鎌田 慧 連載コラム
「沈思実行」

労組壊滅作戦 第34回

2020/12/08
 安倍晋三と菅義偉。この2人の封建的関係がもたらした政治的腐敗は、歴史的に見て極めて犯罪的だ。2人に共通しているのは、選挙民を愚弄する傲慢さだ。

 戦後以来の保守党の長期政権、さらにはそれが煮詰まった「一強政治」。それが記者会見や国会での嘘のつき放題、答弁拒否。憲法無視の横暴さはおよそ民主国家の体(てい)をなしていない。

 それには野党勢力が弱い、という根本的な問題があり、それが、ジャーナリズムの権力監視の姿勢の弱さに繋がり、政権与党幹部の頽廃を生みだした。

 野党の弱さは、労働運動や市民運動、学生運動など、大衆運動の弱さを反映している。この運動の一体化を破壊してきたのがほかならぬ自民党の政策だった。

 近年では中曽根康弘の「国労破壊」(国鉄解体)と「総評解散」があり、それ以前の日教組攻撃、「教育改革」がある。さらには、人材派遣法成立による、雇用解体がある。

 社会運動の最大の基盤である労働運動の弱体化は、高度成長時代の「一億総中流」とする思想攻撃も大きく影響した。わたしはその頃、「板子下一枚は地獄だ」と主張していたが、労働運動幹部や労働者は、一刻の繁栄に酔わされていた。

 と書いてきたのはいわば前置きで、今危機感が強いのは、「関西生コン」運動に対する警察、検察、裁判所の攻撃、「労組壊滅作戦」である。生コン業界での団交拒否、解雇、就労拒否、そして89人もの大量逮捕、長期拘留(委員長、副委員長は640日以上)。

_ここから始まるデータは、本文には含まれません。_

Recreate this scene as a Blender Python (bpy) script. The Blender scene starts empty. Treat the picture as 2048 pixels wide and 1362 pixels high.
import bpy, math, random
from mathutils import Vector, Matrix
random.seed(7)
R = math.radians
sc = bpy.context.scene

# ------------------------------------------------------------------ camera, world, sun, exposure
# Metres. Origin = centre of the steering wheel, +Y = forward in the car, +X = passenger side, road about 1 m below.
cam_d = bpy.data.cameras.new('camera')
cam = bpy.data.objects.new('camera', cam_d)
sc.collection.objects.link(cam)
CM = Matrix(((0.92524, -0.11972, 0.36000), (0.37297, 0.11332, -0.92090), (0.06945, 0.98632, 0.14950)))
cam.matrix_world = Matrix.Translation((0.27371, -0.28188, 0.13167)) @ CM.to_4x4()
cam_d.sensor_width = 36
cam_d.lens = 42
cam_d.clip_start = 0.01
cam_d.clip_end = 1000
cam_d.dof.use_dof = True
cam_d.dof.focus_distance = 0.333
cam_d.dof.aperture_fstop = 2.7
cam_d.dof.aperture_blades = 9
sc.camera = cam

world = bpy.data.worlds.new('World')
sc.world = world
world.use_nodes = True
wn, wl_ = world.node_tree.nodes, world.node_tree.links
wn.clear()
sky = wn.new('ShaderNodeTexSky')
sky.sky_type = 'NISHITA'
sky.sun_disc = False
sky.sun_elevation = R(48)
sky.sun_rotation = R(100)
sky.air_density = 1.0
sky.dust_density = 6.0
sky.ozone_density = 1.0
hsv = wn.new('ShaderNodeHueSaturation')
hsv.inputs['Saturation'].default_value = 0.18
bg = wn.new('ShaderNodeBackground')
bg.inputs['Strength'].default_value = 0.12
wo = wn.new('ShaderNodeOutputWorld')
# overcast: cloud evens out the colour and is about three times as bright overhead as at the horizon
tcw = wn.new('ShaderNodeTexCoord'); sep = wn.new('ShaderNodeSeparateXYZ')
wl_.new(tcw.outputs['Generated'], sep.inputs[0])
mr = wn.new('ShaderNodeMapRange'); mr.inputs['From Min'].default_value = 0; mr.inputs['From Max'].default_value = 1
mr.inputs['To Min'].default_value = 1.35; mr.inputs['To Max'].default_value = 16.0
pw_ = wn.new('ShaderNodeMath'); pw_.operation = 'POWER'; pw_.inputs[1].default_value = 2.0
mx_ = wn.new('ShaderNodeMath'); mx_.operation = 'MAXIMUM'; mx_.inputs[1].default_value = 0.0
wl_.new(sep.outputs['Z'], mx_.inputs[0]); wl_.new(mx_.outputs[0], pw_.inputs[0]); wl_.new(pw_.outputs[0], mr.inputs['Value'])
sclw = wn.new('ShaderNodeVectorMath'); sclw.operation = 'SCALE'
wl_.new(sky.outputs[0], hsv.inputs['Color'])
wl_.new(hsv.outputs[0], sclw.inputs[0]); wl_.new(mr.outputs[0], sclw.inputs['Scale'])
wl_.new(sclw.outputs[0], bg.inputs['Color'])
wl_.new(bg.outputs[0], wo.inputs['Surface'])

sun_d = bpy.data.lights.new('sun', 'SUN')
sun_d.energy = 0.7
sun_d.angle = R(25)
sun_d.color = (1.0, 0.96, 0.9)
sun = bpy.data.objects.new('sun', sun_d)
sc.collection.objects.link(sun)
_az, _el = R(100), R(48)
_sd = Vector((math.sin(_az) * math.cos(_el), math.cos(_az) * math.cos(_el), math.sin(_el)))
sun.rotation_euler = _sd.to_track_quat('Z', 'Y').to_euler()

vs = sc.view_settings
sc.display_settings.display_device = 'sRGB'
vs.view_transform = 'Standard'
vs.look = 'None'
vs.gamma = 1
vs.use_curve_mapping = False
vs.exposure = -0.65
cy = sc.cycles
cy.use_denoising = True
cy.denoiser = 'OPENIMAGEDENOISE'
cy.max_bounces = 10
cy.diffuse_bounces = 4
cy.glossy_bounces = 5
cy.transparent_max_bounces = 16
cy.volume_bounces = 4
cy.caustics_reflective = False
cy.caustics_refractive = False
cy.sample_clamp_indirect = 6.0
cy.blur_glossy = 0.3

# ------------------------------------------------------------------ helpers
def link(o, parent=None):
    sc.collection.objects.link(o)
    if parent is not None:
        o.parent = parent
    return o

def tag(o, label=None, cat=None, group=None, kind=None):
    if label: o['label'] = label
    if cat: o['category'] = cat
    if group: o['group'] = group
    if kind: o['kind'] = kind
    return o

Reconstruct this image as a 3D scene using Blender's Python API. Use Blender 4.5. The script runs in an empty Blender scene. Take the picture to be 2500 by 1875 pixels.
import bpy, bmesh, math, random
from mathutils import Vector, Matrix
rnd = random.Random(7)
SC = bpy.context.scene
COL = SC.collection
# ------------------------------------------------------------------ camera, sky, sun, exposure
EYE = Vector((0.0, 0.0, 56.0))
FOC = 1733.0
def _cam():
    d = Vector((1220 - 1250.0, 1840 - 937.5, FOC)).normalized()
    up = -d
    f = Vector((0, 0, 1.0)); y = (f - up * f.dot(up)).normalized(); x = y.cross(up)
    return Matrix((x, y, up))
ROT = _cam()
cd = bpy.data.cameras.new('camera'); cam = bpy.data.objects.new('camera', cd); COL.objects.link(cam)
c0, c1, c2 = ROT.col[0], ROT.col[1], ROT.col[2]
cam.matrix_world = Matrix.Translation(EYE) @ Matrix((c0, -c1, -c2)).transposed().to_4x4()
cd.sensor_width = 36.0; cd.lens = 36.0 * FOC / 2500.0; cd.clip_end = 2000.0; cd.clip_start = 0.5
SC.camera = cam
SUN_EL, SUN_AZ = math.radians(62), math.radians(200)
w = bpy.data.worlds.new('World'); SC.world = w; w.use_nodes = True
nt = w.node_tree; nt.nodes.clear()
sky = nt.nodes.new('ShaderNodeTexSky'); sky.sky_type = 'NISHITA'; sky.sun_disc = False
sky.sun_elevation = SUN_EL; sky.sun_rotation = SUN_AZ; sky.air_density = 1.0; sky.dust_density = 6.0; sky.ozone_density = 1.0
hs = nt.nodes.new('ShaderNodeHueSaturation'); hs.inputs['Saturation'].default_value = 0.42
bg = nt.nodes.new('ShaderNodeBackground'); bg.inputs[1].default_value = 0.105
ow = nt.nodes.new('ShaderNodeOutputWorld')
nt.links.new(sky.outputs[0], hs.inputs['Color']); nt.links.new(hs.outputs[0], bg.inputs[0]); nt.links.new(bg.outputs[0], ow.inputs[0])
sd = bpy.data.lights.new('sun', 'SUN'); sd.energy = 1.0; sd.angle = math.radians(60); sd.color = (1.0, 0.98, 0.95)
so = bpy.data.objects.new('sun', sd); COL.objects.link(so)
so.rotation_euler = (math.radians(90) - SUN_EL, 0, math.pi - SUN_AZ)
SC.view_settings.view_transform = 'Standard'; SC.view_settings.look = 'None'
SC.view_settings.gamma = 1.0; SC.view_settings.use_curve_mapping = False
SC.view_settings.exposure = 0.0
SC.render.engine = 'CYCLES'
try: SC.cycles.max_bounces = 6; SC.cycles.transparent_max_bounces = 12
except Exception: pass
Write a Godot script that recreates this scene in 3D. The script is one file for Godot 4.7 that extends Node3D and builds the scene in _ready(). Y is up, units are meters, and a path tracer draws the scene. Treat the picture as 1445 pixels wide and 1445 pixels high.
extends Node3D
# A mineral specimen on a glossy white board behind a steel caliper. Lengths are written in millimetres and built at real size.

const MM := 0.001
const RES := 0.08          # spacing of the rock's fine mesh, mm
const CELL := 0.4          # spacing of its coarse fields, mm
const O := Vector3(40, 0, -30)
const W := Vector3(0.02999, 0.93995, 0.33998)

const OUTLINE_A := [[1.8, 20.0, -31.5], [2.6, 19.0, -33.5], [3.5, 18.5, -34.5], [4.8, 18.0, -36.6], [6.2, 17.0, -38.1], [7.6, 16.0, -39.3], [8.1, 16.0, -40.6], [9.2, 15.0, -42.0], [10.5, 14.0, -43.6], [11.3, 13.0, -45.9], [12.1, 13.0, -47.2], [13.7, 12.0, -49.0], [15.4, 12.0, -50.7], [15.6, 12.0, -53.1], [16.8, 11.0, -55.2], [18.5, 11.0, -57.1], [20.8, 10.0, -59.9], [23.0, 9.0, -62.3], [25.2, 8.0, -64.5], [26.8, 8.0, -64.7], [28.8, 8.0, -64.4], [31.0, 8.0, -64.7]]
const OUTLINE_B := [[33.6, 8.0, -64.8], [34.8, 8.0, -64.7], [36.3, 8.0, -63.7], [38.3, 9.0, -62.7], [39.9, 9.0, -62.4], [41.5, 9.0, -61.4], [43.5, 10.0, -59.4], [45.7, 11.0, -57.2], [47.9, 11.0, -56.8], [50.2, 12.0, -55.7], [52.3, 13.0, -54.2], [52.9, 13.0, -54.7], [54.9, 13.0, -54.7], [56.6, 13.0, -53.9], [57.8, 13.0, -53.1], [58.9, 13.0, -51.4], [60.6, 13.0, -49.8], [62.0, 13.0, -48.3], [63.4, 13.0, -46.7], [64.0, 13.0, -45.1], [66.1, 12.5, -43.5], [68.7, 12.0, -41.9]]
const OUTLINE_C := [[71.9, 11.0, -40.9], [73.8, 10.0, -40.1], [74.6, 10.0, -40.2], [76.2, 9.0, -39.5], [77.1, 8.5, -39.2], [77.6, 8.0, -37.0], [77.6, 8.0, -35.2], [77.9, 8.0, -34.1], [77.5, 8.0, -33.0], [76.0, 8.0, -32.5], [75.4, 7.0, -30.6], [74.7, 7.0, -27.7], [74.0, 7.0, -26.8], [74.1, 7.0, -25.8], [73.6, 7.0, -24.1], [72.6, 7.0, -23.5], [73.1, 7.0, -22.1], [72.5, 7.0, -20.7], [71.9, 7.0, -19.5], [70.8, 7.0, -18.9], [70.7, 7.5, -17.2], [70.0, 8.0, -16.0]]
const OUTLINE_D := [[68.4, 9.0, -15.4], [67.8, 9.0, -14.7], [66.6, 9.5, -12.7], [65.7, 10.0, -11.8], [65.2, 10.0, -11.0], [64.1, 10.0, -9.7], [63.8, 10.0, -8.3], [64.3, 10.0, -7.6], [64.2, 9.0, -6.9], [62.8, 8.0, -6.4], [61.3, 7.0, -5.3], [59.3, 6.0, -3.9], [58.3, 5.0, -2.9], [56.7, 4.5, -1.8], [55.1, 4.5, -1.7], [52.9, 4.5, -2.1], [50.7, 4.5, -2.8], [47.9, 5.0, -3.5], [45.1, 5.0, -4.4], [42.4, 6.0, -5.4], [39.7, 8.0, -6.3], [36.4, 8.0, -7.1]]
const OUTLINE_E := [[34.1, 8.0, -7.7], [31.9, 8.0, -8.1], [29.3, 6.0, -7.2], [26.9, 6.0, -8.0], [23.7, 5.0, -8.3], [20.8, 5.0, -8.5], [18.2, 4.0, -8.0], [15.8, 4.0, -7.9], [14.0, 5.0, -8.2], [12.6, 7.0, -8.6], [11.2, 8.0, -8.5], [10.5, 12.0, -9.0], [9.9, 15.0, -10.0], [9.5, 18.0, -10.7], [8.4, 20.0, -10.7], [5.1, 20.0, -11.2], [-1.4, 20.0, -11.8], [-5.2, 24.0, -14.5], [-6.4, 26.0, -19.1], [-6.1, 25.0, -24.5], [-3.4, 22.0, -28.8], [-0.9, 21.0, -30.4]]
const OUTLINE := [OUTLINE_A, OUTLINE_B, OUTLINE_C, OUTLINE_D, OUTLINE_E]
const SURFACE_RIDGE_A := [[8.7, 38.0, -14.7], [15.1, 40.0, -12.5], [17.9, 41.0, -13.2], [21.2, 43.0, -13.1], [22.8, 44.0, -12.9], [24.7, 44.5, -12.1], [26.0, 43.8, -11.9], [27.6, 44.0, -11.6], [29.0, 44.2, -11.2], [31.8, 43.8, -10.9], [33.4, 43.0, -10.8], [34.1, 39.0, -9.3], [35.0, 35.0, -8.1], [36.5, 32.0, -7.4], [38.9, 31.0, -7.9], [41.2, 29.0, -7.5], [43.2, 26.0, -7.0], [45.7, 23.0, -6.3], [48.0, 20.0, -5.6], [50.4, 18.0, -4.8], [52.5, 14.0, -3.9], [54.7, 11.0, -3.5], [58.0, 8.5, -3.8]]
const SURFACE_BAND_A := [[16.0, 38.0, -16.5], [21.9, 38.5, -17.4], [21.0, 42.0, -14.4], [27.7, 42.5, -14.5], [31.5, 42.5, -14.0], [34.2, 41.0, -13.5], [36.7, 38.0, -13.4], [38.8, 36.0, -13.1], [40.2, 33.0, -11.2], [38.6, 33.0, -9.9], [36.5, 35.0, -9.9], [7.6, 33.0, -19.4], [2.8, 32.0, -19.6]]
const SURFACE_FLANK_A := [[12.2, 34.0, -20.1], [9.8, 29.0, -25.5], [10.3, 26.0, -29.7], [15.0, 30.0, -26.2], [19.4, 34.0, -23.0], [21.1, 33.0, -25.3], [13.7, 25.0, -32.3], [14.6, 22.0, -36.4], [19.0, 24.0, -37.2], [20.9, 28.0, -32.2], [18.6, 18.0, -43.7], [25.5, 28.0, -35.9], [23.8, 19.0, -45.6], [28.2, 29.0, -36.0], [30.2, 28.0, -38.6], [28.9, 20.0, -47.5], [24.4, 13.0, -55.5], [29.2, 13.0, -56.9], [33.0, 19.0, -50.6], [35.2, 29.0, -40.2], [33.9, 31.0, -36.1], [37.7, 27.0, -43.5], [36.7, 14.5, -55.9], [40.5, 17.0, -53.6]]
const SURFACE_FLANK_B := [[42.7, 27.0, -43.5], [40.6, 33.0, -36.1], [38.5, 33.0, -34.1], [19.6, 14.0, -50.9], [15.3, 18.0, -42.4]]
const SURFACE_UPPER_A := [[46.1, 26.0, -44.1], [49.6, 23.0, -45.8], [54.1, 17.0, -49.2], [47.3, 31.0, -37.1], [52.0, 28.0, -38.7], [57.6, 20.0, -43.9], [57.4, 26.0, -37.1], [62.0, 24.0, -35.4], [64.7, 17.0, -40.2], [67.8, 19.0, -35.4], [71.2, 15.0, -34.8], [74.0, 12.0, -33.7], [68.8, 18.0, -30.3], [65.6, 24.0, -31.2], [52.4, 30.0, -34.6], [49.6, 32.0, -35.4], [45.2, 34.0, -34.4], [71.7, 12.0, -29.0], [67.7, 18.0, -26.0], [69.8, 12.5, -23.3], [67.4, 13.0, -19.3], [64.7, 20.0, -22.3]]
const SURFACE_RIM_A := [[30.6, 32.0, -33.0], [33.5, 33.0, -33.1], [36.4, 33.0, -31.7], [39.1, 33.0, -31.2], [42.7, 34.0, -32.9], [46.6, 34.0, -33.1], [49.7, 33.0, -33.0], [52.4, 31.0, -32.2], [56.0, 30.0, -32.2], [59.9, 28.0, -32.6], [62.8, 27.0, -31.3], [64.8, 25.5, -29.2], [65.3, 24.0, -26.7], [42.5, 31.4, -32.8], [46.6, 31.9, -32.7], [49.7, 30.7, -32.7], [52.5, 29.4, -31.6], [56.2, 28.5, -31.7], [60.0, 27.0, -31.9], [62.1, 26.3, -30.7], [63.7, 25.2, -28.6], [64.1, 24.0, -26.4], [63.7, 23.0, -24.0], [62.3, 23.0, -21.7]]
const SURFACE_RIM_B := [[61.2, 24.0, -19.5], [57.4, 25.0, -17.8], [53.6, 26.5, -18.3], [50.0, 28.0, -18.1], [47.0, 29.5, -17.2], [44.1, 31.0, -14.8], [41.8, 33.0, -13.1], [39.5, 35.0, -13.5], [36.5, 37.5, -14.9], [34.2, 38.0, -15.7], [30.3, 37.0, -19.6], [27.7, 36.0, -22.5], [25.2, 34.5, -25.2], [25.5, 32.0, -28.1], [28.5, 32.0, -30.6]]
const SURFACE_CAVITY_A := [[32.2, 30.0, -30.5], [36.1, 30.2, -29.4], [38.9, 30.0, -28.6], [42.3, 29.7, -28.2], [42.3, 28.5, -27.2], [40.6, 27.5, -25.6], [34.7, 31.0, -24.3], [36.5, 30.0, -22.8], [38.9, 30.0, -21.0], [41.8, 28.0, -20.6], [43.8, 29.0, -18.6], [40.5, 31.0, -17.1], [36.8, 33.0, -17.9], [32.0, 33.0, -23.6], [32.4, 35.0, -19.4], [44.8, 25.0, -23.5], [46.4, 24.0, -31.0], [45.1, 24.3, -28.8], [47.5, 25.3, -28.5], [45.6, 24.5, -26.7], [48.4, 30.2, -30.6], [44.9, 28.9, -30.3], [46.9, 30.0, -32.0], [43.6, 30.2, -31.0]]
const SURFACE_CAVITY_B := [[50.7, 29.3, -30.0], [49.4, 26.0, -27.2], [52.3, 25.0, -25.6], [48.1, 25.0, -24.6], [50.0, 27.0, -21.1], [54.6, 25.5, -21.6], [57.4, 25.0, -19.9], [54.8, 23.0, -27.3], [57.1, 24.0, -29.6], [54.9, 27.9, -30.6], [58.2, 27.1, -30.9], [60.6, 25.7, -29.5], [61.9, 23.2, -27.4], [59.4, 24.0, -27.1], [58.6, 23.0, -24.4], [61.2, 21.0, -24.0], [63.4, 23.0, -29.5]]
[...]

 労働争議を暴力事件として扱うのは、戦前の治安維持法と同じ刑事弾圧だ。10月8日、大阪地裁はストライキを「威力業務妨害」として、労組役員に対して、「懲役2年6カ月」の判決を出した。憲法で認められている団結権、争議権の否定である。これでは労働者は、奴隷にされる。